A negative of taking a property off the market - You can't sell a house if no one is able to look at it. That time that the house is off the market could be the time that THE potential buyer could have found the property and put in an offer. But alas, if it's not even for sale, then it doesn't get sold. Every day counts. Every person that views the house is a potential buyer.
posted by Sassyfras at 3:26 PM on February 4, 2008


I think winters are supposed to be somewhat slow periods during which to sell homes, so if they can put it back up after the weather starts getting warmer again (and their yard starts doing something in the early spring), I'd suggest going for it.

Yeah, this was the agent's thinking.

The only real downside is that, obviously, during the time that you've taken it down, they aren't going to get any offers on it. So if they are really desperate to sell, they may not be able to do this.


They're not desperate; in fact, they'd prefer to be able to spend some time not having to worry about showing the place on short notice.

Sounds like there's no serious downside; the agent knows the market well, so he presumably wouldn't suggest it if the CDOM thing was likely to be a problem in the area.
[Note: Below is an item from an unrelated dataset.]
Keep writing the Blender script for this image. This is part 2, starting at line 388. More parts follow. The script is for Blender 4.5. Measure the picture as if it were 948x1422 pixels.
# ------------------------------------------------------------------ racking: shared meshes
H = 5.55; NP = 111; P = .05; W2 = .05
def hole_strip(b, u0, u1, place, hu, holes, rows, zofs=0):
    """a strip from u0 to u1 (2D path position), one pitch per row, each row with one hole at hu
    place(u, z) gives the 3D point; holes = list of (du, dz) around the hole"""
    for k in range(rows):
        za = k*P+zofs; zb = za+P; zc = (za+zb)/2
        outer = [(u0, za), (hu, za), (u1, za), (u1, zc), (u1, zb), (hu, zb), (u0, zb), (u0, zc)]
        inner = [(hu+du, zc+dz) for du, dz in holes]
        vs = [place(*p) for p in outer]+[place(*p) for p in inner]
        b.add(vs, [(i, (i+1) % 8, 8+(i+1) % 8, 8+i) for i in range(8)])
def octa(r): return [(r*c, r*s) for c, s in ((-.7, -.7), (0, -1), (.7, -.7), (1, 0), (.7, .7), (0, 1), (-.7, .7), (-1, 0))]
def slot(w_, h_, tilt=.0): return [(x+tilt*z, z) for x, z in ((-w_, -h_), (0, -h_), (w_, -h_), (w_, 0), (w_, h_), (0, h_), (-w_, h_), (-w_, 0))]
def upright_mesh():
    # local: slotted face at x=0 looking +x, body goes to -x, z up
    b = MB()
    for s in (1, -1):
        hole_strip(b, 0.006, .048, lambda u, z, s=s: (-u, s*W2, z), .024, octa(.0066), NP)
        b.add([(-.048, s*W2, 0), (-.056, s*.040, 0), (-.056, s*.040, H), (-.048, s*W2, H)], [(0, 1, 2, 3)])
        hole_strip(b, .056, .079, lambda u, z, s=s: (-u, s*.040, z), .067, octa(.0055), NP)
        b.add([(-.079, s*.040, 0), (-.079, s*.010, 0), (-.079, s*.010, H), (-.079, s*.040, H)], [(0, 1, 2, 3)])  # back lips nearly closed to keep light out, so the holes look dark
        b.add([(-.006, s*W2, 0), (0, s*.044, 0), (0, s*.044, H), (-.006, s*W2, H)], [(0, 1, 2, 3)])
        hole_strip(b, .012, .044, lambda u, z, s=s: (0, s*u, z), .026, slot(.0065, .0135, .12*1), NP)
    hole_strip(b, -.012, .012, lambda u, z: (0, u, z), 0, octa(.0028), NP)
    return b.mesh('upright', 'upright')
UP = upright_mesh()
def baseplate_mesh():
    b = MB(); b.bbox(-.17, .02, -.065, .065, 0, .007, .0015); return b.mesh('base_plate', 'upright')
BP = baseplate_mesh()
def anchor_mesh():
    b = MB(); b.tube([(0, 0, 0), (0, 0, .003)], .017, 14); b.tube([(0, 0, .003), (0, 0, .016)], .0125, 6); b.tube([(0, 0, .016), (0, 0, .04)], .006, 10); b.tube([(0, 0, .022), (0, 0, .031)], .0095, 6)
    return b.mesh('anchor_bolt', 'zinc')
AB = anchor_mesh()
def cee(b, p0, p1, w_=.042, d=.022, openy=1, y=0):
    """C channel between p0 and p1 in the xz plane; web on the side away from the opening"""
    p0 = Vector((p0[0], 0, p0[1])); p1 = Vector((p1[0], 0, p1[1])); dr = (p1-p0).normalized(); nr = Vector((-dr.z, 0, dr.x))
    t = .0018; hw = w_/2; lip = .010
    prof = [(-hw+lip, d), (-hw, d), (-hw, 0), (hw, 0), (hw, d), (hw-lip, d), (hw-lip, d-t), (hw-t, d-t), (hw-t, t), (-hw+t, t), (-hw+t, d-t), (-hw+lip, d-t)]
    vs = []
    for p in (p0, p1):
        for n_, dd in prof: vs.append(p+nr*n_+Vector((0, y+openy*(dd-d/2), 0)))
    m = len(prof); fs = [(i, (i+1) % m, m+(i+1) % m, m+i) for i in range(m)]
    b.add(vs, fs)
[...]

I'll suggest they ask him, though. Thanks, everybody! I'm marking baphomet and onlyconnect as best, but I love you all!
posted by languagehat at 4:07 PM on February 4, 2008


My mother did this for the months of Dec/Jan, for the same reasons mentioned above.

Keep in mind, pulling a house off the MLS doesn't mean it can't be sold, it just reduces the exposure. The sign will stay up in your yard, and the agent can still steer other agents/buyers towards it.
posted by tdischino at 4:36 PM on February 4, 2008


Are they contracted to stay with an agent for a minimum period of time? Could be a downside if they decide to change agents, and the time off the market is not counted against that minimum period.